** START DATA SECTION **

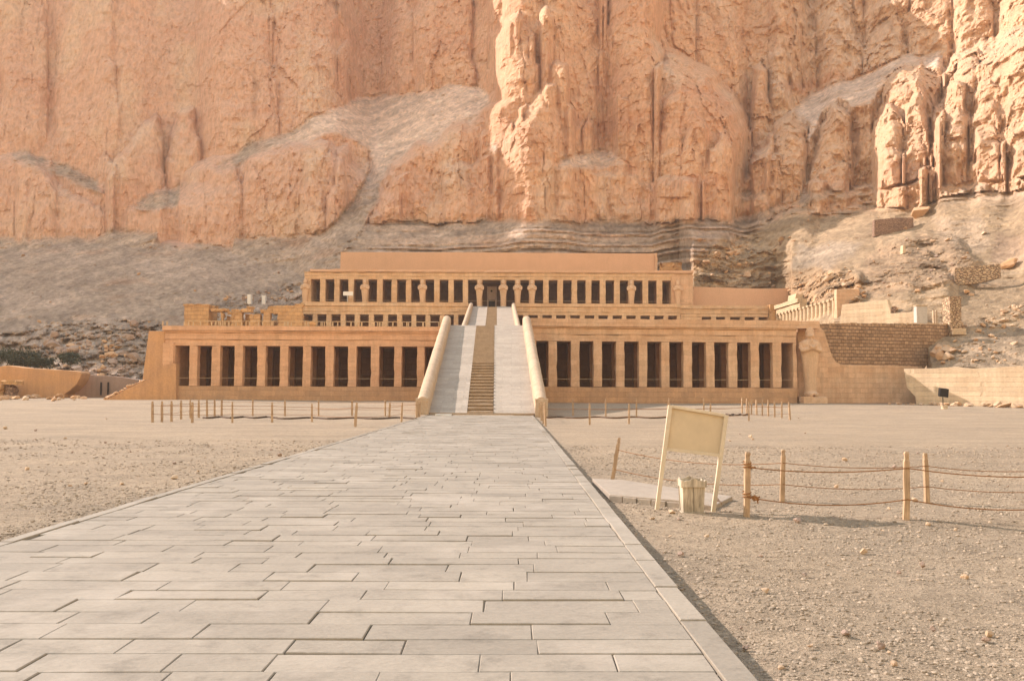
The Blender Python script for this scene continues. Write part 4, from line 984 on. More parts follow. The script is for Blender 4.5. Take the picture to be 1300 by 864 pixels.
mb = MB(); mb.rbox(XS-.2, XS+1.2, 127, 130.5, zc+1.352, zc+2.4, cell=.8, jit=.06, taper=.2); mb.build('ruined_top', MT['pale'], t)
mb = MB(); mb.rbox(XS+3.1, XS+3.8, 110.6, 137, zfm, zc-.4, cell=1.5, jit=.04); mb.build('back_wall', MT['right'], t)
mb = MB(); mb.rbox(X(1063.3, 109.6), X(1093, 109.6), 109.6, 110.7, zfm, Z(1075, 366.5, 109.6), cell=.7, jit=.03); mb.build('end_wall', MT['right'], t)
# ---- lit walls on the terrace right
t = thing('terrace_wall', 'bright cream wall with a stepped broken right end, right of the side columns', 'wall', (41, 104, zfm))
al = R(46); dv = Vector((math.cos(al), -math.sin(al), 0)); nv_ = Vector((-math.sin(al), -math.cos(al), 0)); W0 = Vector((X(1066, 106), 106, 0))
def wq(px, py):
    v = ray(px, py); k_ = (W0.x*dv.y-W0.y*dv.x)/(v.x*dv.y-v.y*dv.x); return Vector((v.x*k_, v.y*k_, CAMZ+v.z*k_))
pts = [wq(a_, b_) for a_, b_ in [(1064.5, 420), (1069, 387), (1073, 386), (1100, 383), (1126.5, 379.8), (1128, 385), (1129.5, 391), (1130.5, 397.8), (1145, 397), (1163, 395.6), (1164, 420)]]
MB().prism(pts, -nv_*.8).build('wall_face', MT['lit'], t, bevel=.03)
mb = MB(); mb.rbox(*(lambda q: (q.x+.0, q.x+.9, q.y+.1, q.y+.9))(wq(1130, 398)), zfm, wq(1130, 389).z, cell=.3, jit=.1); mb.build('broken_end', MT['roughd'], t)
def smallbox(name, label, cat, px0, px1, py0, py1, Y, mat, dep=.8, capm=None, grp=None, lit_side=False):
    z0, z1 = Z(px0, py1, Y), Z(px0, py0, Y); x0, x1 = X(px0, Y, py1), X(px1, Y, py1)
    t = thing(name, label, cat, ((x0+x1)/2, Y, z0), grp)
    MB().box(x0+.04, x1-.04, Y, Y+dep, z0-.3, z1-.12).build('cabinet', mat, t, bevel=.02)
    MB().box(x0-.03, x1+.03, Y-.06, Y+dep+.06, z1-.118, z1).build('cap', capm or mat, t, bevel=.02)
    MB().box(x0+.25*(x1-x0), x1-.15*(x1-x0), Y-.02, Y-.004, z0+.1, z1-.35).build('door_panel', mat, t)
    return t
smallbox('utility_cabinet', 'white cabinet with a brown cap standing at the end of the cream terrace wall', 'cabinet', 1163.5, 1178, 387, 411, 95.5, MT['offwhite'], .7, MT['pale'])
q = thing('utility_cabinet', 'low grey-white box on the slope right of the brick pier', 'cabinet', P(1258, 412, 99.5))
zq = Z(1258, 413.5, 99.5); MB().box(X(1250, 99.5), X(1267, 99.5), 98.6, 99.8, zq-.6, Z(1258, 401.5, 98.6)).build('casing', MT['white'], q, bevel=.03)
MB().box(X(1249.2, 99.5), X(1267.6, 99.5), 98.5, 99.9, Z(1258, 401.4, 98.6), Z(1258, 400.6, 98.6)).build('lid', MT['white'], q)
for k_, (a_, lb) in enumerate([(1187, 'left of two short yellowish posts between the white cabinet and brick pier'), (1190.6, 'right of two short yellowish posts between the white cabinet and brick pier')]):
    mb = MB(); mb.rbox(X(a_-1, 98), X(a_+1, 98), 98, 98.25, zfm, Z(a_, 393.5, 98), cell=.4, jit=.01); tag(mb.build('short_post', MT['lit']), lb, 'post', 'short posts on the terrace')
Yp = 96.5; t = thing('brick_pier', 'square rubble-brick pier with one sunlit side, on the right of the terrace', 'pier', (X(1210, Yp), Yp, zfm))
yaw = R(-38); O = Vector((X(1208.5, Yp-.7, 400), Yp-.7))
mb = MB(); skewbox(mb, 0, 1.05, 0, 1.35, zfm+.0, Z(1210, 376, Yp-.7), O, R(8), cell=.4, jit=.03)
mb = MB()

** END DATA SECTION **

[PROBLEM DESCRIPTION]
Reproduce the data word for word, excluding its pictures.

[REPLY]
The Blender Python script for this scene continues. Write part 4, from line 984 on. More parts follow. The script is for Blender 4.5. Take the picture to be 1300 by 864 pixels.
mb = MB(); mb.rbox(XS-.2, XS+1.2, 127, 130.5, zc+1.352, zc+2.4, cell=.8, jit=.06, taper=.2); mb.build('ruined_top', MT['pale'], t)
mb = MB(); mb.rbox(XS+3.1, XS+3.8, 110.6, 137, zfm, zc-.4, cell=1.5, jit=.04); mb.build('back_wall', MT['right'], t)
mb = MB(); mb.rbox(X(1063.3, 109.6), X(1093, 109.6), 109.6, 110.7, zfm, Z(1075, 366.5, 109.6), cell=.7, jit=.03); mb.build('end_wall', MT['right'], t)
# ---- lit walls on the terrace right
t = thing('terrace_wall', 'bright cream wall with a stepped broken right end, right of the side columns', 'wall', (41, 104, zfm))
al = R(46); dv = Vector((math.cos(al), -math.sin(al), 0)); nv_ = Vector((-math.sin(al), -math.cos(al), 0)); W0 = Vector((X(1066, 106), 106, 0))
def wq(px, py):
    v = ray(px, py); k_ = (W0.x*dv.y-W0.y*dv.x)/(v.x*dv.y-v.y*dv.x); return Vector((v.x*k_, v.y*k_, CAMZ+v.z*k_))
pts = [wq(a_, b_) for a_, b_ in [(1064.5, 420), (1069, 387), (1073, 386), (1100, 383), (1126.5, 379.8), (1128, 385), (1129.5, 391), (1130.5, 397.8), (1145, 397), (1163, 395.6), (1164, 420)]]
MB().prism(pts, -nv_*.8).build('wall_face', MT['lit'], t, bevel=.03)
mb = MB(); mb.rbox(*(lambda q: (q.x+.0, q.x+.9, q.y+.1, q.y+.9))(wq(1130, 398)), zfm, wq(1130, 389).z, cell=.3, jit=.1); mb.build('broken_end', MT['roughd'], t)
def smallbox(name, label, cat, px0, px1, py0, py1, Y, mat, dep=.8, capm=None, grp=None, lit_side=False):
    z0, z1 = Z(px0, py1, Y), Z(px0, py0, Y); x0, x1 = X(px0, Y, py1), X(px1, Y, py1)
    t = thing(name, label, cat, ((x0+x1)/2, Y, z0), grp)
    MB().box(x0+.04, x1-.04, Y, Y+dep, z0-.3, z1-.12).build('cabinet', mat, t, bevel=.02)
    MB().box(x0-.03, x1+.03, Y-.06, Y+dep+.06, z1-.118, z1).build('cap', capm or mat, t, bevel=.02)
    MB().box(x0+.25*(x1-x0), x1-.15*(x1-x0), Y-.02, Y-.004, z0+.1, z1-.35).build('door_panel', mat, t)
    return t
smallbox('utility_cabinet', 'white cabinet with a brown cap standing at the end of the cream terrace wall', 'cabinet', 1163.5, 1178, 387, 411, 95.5, MT['offwhite'], .7, MT['pale'])
q = thing('utility_cabinet', 'low grey-white box on the slope right of the brick pier', 'cabinet', P(1258, 412, 99.5))
zq = Z(1258, 413.5, 99.5); MB().box(X(1250, 99.5), X(1267, 99.5), 98.6, 99.8, zq-.6, Z(1258, 401.5, 98.6)).build('casing', MT['white'], q, bevel=.03)
MB().box(X(1249.2, 99.5), X(1267.6, 99.5), 98.5, 99.9, Z(1258, 401.4, 98.6), Z(1258, 400.6, 98.6)).build('lid', MT['white'], q)
for k_, (a_, lb) in enumerate([(1187, 'left of two short yellowish posts between the white cabinet and brick pier'), (1190.6, 'right of two short yellowish posts between the white cabinet and brick pier')]):
    mb = MB(); mb.rbox(X(a_-1, 98), X(a_+1, 98), 98, 98.25, zfm, Z(a_, 393.5, 98), cell=.4, jit=.01); tag(mb.build('short_post', MT['lit']), lb, 'post', 'short posts on the terrace')
Yp = 96.5; t = thing('brick_pier', 'square rubble-brick pier with one sunlit side, on the right of the terrace', 'pier', (X(1210, Yp), Yp, zfm))
yaw = R(-38); O = Vector((X(1208.5, Yp-.7, 400), Yp-.7))
mb = MB(); skewbox(mb, 0, 1.05, 0, 1.35, zfm+.0, Z(1210, 376, Yp-.7), O, R(8), cell=.4, jit=.03)
mb = MB()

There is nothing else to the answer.